A nonempty open set of $\mathbb{R}^n$ is not homeomorphism with a nonempty open set of $\mathbb{R}^n, n\geq 3$
To prove this problem , I suppose there exists $f:\Omega \to U$ homeomorphism, with $\Omega, U$ open set of $\mathbb{R}^n,\mathbb{R}$.
Because $\Omega$ is open of $\mathbb{R}^n$ so exists $p\in\mathbb{R}^n, r>0$ such that $B_r(p)\subset \Omega$. Let $r'=\frac{r}{2}$, then $\overline{B_{\frac{r}{2}(p)}}\subset B_r(p)$.
The next of prove, I want to show that $S^2_{\frac{r}{2}}(p) \subset \overline{B_{\frac{r}{2}(p)}}$, $S^2_{\frac{r}{2}}(p)$ is shpere of $\mathbb{R}^3$ with center p radius $\frac{r}{2}$.
This implies that $S^2_{\frac{r}{2}}(p) \subset \mathbb{R}^n$. Consider $f_1:S^2_{\frac{r}{2}}(p) \to V=f\left( S^2_{\frac{r}{2}}(p)\right)\subset\mathbb{R}^2$. $f_1$ is homeomorphism.
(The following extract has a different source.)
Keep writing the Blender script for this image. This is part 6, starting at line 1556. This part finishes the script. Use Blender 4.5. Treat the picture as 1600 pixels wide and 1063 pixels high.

In the other hand, $S^2_{\frac{r}{2}}(p)$ homeomorphism with $S^2$ be unit shpere. So there exists $f_2:S^2\to V$ homeomorphism.
Then I think I use Theorem Borsuk- Ulam, to show conditration.
The idea of proof is right? And help me to explain why $S^2_{\frac{r}{2}}(p) \subset \overline{B_{\frac{r}{2}(p)}}$.